The telling and depicting of the Medusa myth takes different forms during different times. It received a psychoanalytical interpretation, discussed in feminist writing and was used as a fashion house symbol. In the time of the Me Too movement, I find that it is urgent to revisit it once again.

In the Archaic culture Medusa was the Mother Goddess.
The Hellenistic cosmology mortalized her, robbed her of her divinity, only to transform her into a hideous beast, a serpent-haired woman.

According to Ovid, the Gorgon Medusa was raped by Neptune in Minerva’s temple. In what would be identified now as blaming of the victim, her punishment for defiling the temple was triple: her curls turned into snakes, her hands to metal claws. She became a monstrous creature that cannot be in the company of others, for the sight of her would turn them into stone. Then, she was exiled to an island, never to be gazed upon, never to look in another’s eyes. Finally, she was beheaded by Perseus.

Medusa's unjust punishment, her transformation and exile, is in fact her exclusion from the closeness of others. Denying her the basic need for human contact, of being face to face, recognized as a subject.


In this work I step in the long tradition of telling the Medusa tale. I quote masterpieces of painting and sculpture from the Renaissance and Baroque, which focused on Medusa’s severed head.

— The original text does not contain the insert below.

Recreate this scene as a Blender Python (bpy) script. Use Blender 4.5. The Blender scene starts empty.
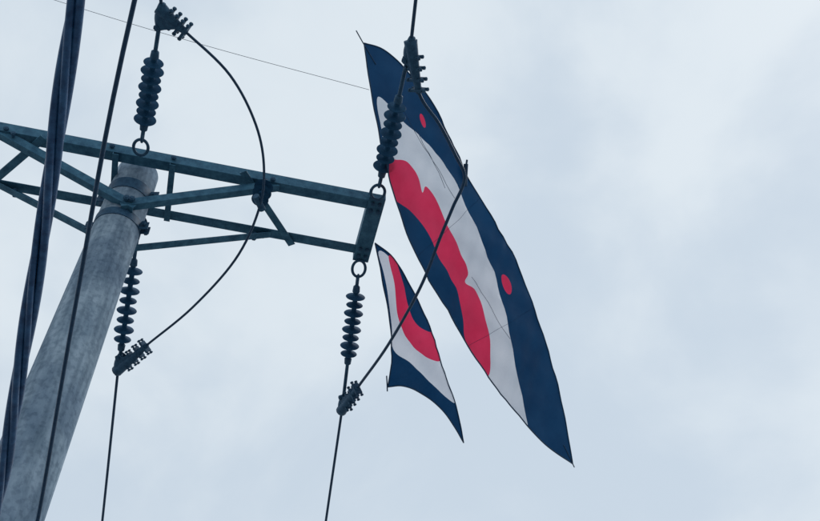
import bpy, bmesh, math, random
from mathutils import Vector
from mathutils.geometry import delaunay_2d_cdt
random.seed(4)
EYE=1.6                      # all heights below are given above eye level; W() turns them into world metres
def W(p): return Vector((p[0],p[1],p[2]+EYE))

# ---------------- materials
def mat(name,c1,c2,scale=8,rough=.6,metal=0.,bump=.0,transl=0.,stretch=None,spec=.4):
    m=bpy.data.materials.new(name); m.use_nodes=True; nt=m.node_tree; N=nt.nodes; L=nt.links
    bs=N['Principled BSDF']; out=N['Material Output']
    tc=N.new('ShaderNodeTexCoord'); mp=N.new('ShaderNodeMapping'); L.new(tc.outputs['Object'],mp.inputs[0])
    if stretch: mp.inputs['Scale'].default_value=stretch
    no=N.new('ShaderNodeTexNoise'); no.inputs['Scale'].default_value=scale; no.inputs['Detail'].default_value=8; no.inputs['Roughness'].default_value=.65
    L.new(mp.outputs[0],no.inputs['Vector'])
    cr=N.new('ShaderNodeValToRGB'); cr.color_ramp.elements[0].position=.35; cr.color_ramp.elements[1].position=.68
    cr.color_ramp.elements[0].color=(*c1,1); cr.color_ramp.elements[1].color=(*c2,1)
    L.new(no.outputs['Fac'],cr.inputs[0]); L.new(cr.outputs[0],bs.inputs['Base Color'])
    bs.inputs['Roughness'].default_value=rough; bs.inputs['Metallic'].default_value=metal
    bs.inputs['Specular IOR Level'].default_value=spec
    if bump:
        bp=N.new('ShaderNodeBump'); bp.inputs['Strength'].default_value=bump; bp.inputs['Distance'].default_value=.01
        L.new(no.outputs['Fac'],bp.inputs['Height']); L.new(bp.outputs[0],bs.inputs['Normal'])
    if transl:
        tr=N.new('ShaderNodeBsdfTranslucent'); L.new(cr.outputs[0],tr.inputs[0])
        mx=N.new('ShaderNodeMixShader'); mx.inputs[0].default_value=transl
        L.new(bs.outputs[0],mx.inputs[1]); L.new(tr.outputs[0],mx.inputs[2]); L.new(mx.outputs[0],out.inputs[0])
    return m
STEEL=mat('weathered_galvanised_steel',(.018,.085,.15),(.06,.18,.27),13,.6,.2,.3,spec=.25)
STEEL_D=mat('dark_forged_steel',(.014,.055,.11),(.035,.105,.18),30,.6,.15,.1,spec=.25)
PORC=mat('dark_polymer_shed',(.008,.05,.11),(.02,.085,.165),20,.7,0,.0,spec=.12)
CABLE=mat('black_cable_sheath',(.008,.036,.08),(.018,.062,.125),40,.5,0,.0,spec=.25)
CABLEB=mat('bundled_cable_sheath',(.006,.040,.115),(.03,.11,.24),22,.42,0,.3,0,None,.35)
NAVY=mat('navy_ripstop',(.004,.045,.125),(.010,.068,.17),2.2,.65,0,0,.35,spec=.2)
WHITE=mat('white_ripstop',(.66,.70,.77),(.77,.79,.85),2.2,.65,0,0,.6,spec=.2)
RED=mat('red_ripstop',(.78,.035,.11),(.88,.06,.15),2.2,.65,0,0,.5,spec=.2)
def concrete():
    m=mat('spun_concrete',(.19,.265,.34),(.36,.45,.53),7,.9,0,.5,0,(1,1,.45),.2)
    nt=m.node_tree;N=nt.nodes;L=nt.links
    bs=N['Principled BSDF']; base=bs.inputs['Base Color'].links[0].from_socket
    def layer(base,scale,sc,p0,p1,c0,fac):
        tc=N.new('ShaderNodeTexCoord'); mp=N.new('ShaderNodeMapping'); mp.inputs['Scale'].default_value=scale; L.new(tc.outputs['Object'],mp.inputs[0])
        n2=N.new('ShaderNodeTexNoise'); n2.inputs['Scale'].default_value=sc; n2.inputs['Detail'].default_value=6; L.new(mp.outputs[0],n2.inputs['Vector'])
        r=N.new('ShaderNodeValToRGB'); r.color_ramp.elements[0].position=p0; r.color_ramp.elements[0].color=(*c0,1); r.color_ramp.elements[1].position=p1; r.color_ramp.elements[1].color=(1.05,1.05,1.05,1)
        L.new(n2.outputs['Fac'],r.inputs[0])
        mx=N.new('ShaderNodeMix'); mx.data_type='RGBA'; mx.blend_type='MULTIPLY'; mx.inputs['Factor'].default_value=fac
        L.new(base,mx.inputs['A']); L.new(r.outputs[0],mx.inputs['B']); return mx.outputs['Result']
    b=layer(base,(9,9,.6),2.2,.38,.6,(.5,.56,.6),.6)      # rain streaks
    b=layer(b,(1,1,1),26,.40,.52,(.5,.55,.6),.45)          # pits and lichen specks
    b=layer(b,(1,1,1),2.6,.35,.6,(.62,.68,.75),.9)         # broad patches
    L.new(b,bs.inputs['Base Color'])
    return m
CONC=concrete()
GROUND=mat('pale_bounce_ground',(.19,.19,.19),(.33,.33,.33),.6,.95,0,.3)  # unseen ground; pale neutral tone picked to bounce light onto the undersides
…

It was important to me to bring back her living body, her warmth and movement, her broken heart, her confusion and anger. The work consists of five variations: four portraits, each quotes a different artwork, and a shattered mirror covered in dark folio. Medusa is not fixed in one final form: she is vibrating, caught in the midst of a transformation which she did not ask for.

By presenting variations, I am signaling that the transformation is not determined. Medusa is not, and never was, just one thing. The shattered mirror invites the viewers to see themselves as the transformed Medusa, and to reflect on the possibility for a different narrative.

Medusa is everywoman. And yet it was important to me to embody her in a photographic self-portrait, for in my artistic praxis my body is just as an important medium as the camera.

This medusa might turn you into stone. She might not. Look at her, and maybe if she chooses to turn her head, she might look back.